Diaz – don’t clean up this blood: recensione film

QUANDO I DIRITTI UMANI VENGONO CALPESTATI CON CRUDA VIOLENZA

diaz don't clean up this blood locandinaGENERE: drammatico

DURATA: 120′

DATA DI USCITA: 13 Aprile 2012

VOTO: 4 su 5

L’ultimo film di Daniele Vicari segue la scia di quelle pellicole che si sono contraddistinte nel panorama del cinema italiano di quest’anno, e il cui obiettivo è portare alla luce i meccanismi irrazionali della violenza da parte delle forze dell’ordine e allo stesso tempo non far dimenticare capitoli bui della storia italiana. Tutt’oggi rimasti senza verità. Ad iniziare il filone ci ha pensato l’analisi adrenalinica di Stefano Sollima sul reparto mobile della celere in A.C.A.B, ma anche il più recente Romanzo di una strage di Marco Tullio Giordana.

Diaz – Don’t clean up this blood racconta i fatti accaduti durante il G8 di Genova nel 2001. Punto centrale sul quale il regista volge lo sguardo lo dice il nome stesso del film, ovvero ciò che successe all’interno della scuola Diaz nella notte del 21 luglio. Il complesso scolastico era infatti stato autorizzato ad essere il centro di coordinamento del Genoa Social Forum. Quella sera, fece irruzione il reparto mobile della polizia di stato, alla ricerca di coloro che avevano provocato gli scontri civili durante le manifestazioni dei giorni precedenti: i Black Block, o anarco-insurrezionalisti.

Non solo non li trovarono, ma ciò che emerse sin da subito fu la violenza inaudita e senza motivo che la polizia usò nei confronti degli attivisti che riposavano nella scuola. 61 furono i feriti ricoverati negli ospedali, 93 gli arrestati. “Tutto questo sangue per trovare una sola molotov”, dice una poliziotta nel film. Per quella che fu definita “una macelleria messicana” al giorno d’oggi i colpevoli sono stati ritrovati in 27 agenti, sui 300 che parteciparono all’irruzione, le cui condanne andranno in prescrizione nel 2016.

Allo stesso tempo sono andate in prescrizione le condanne di quegli agenti di polizia che torturarono i ragazzi arrestati e portati nel carcere di Bolzaneto. Nella sentenza del tribunale di Genova del 14 luglio 2008 si legge “la mancanza nel nostro sistema penale di uno specifico reato di tortura ha costretto il tribunale a circoscrivere le condotte inumane e degradanti”. Come scritto nella locandina del film, Amnesty International giudicò i fatti “la più grave sospensione dei diritti democratici in un paese occidentale dopo la seconda guerra mondiale”.

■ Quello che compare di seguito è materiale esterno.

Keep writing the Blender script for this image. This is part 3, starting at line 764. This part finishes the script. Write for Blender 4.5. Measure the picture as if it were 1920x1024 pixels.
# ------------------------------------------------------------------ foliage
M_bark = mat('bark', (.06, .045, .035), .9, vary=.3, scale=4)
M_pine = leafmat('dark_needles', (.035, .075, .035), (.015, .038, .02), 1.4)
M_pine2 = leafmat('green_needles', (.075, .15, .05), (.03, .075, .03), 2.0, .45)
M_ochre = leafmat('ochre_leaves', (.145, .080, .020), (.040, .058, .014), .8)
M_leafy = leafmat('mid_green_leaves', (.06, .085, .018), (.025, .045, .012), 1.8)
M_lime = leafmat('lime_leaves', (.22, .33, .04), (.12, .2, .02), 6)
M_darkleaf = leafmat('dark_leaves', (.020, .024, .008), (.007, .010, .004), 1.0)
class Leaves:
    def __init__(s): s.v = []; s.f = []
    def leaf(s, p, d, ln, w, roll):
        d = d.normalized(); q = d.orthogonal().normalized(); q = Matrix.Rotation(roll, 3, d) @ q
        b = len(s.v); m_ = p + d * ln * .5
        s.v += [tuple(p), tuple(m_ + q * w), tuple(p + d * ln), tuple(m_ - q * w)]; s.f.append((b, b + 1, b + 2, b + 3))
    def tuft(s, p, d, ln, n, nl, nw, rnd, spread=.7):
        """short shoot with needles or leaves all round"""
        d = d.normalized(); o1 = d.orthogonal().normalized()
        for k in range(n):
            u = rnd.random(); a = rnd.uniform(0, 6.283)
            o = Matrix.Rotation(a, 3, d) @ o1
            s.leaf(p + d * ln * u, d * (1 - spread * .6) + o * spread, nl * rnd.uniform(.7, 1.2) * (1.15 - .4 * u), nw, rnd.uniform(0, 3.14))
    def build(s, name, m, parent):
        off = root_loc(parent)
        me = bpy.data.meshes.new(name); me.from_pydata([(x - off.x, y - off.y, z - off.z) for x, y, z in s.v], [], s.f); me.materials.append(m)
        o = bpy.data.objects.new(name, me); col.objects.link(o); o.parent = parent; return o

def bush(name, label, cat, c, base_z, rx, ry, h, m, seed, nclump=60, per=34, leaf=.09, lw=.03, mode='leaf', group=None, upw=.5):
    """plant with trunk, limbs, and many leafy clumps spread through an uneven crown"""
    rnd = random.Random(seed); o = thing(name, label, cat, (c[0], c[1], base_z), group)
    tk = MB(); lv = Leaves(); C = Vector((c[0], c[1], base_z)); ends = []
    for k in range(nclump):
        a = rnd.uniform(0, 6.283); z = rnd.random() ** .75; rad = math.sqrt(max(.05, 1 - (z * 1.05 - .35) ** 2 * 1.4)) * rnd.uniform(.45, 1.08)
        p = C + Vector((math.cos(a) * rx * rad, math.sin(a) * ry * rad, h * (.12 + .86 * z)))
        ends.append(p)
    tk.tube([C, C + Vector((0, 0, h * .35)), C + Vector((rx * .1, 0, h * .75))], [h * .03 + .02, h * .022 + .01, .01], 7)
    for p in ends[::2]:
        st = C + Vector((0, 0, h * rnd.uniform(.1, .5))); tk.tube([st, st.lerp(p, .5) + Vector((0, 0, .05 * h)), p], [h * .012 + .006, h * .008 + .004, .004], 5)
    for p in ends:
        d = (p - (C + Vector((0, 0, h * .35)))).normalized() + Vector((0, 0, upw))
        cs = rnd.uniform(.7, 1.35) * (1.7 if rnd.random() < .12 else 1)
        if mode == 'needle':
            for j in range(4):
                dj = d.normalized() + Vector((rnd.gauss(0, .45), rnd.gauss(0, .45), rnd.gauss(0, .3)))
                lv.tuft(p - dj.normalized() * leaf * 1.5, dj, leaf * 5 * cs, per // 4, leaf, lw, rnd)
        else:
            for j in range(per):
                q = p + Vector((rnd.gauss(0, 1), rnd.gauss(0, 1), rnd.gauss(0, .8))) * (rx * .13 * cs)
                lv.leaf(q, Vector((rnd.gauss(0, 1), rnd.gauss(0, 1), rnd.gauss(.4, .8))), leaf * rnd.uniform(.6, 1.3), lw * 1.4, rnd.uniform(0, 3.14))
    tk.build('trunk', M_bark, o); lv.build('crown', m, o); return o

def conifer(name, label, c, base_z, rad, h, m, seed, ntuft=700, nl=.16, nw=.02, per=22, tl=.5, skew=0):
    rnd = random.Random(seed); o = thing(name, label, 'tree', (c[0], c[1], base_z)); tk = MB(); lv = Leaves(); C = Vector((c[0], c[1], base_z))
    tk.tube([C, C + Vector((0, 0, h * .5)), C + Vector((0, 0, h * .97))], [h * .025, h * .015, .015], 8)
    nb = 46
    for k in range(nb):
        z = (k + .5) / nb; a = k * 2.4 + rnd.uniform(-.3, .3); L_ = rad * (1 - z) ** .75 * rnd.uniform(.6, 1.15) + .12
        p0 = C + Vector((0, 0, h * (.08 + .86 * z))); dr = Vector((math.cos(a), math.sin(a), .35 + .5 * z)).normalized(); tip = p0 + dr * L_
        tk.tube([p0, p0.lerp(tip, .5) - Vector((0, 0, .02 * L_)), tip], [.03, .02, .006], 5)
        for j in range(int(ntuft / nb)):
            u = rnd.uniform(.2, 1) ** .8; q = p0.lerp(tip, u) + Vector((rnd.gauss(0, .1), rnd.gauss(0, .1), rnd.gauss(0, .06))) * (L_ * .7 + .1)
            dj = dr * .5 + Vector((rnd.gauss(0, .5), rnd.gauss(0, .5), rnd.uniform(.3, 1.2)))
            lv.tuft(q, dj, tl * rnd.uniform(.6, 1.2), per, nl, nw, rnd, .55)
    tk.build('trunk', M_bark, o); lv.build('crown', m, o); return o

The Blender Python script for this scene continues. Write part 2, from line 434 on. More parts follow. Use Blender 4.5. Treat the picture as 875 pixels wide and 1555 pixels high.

Le vicende vengono raccontate mediante vari punti di vista: ottima scelta, in quanto lo spettatore guarda la storia attraverso gli occhi dei giovani black block, di un poliziotto, dei manifestanti pacifici, dei giornalisti, di un anziano militante della CGIL. Può formarsi così nella testa di ognuno di noi un giudizio acritico sulla diverse personalità che parteciparono al G8, e i cui destini si unirono in un’unica sorte che sfociò nella violenza. Non è sicuramente un film facile da guardare, in quanto il regista non risparmia sulla crudezza delle immagini e sull’aggressività delle situazioni.

Inoltre, il pensiero che siano fatti realmente accaduti fa salire in corpo una rabbia incontrollabile, diretta nei confronti di quelle persone che dovrebbero essere i difensori della giustizia, e che troppe volte di fronte a errori vengono protetti dallo Stato. Sebbene il film è pura fiction, intervallato da qualche filmato di repertorio, non ci si può non indignare specialmente se si pensa che “magari è successo anche di più”, come sottolinea il produttore del film Domenico Procacci.

Impeccabile dal punto di vista tecnico, potente dal punto di vista musicale, eccellente dal punto di vista artistico, Diaz è un film assolutamente imperdibile. E necessario.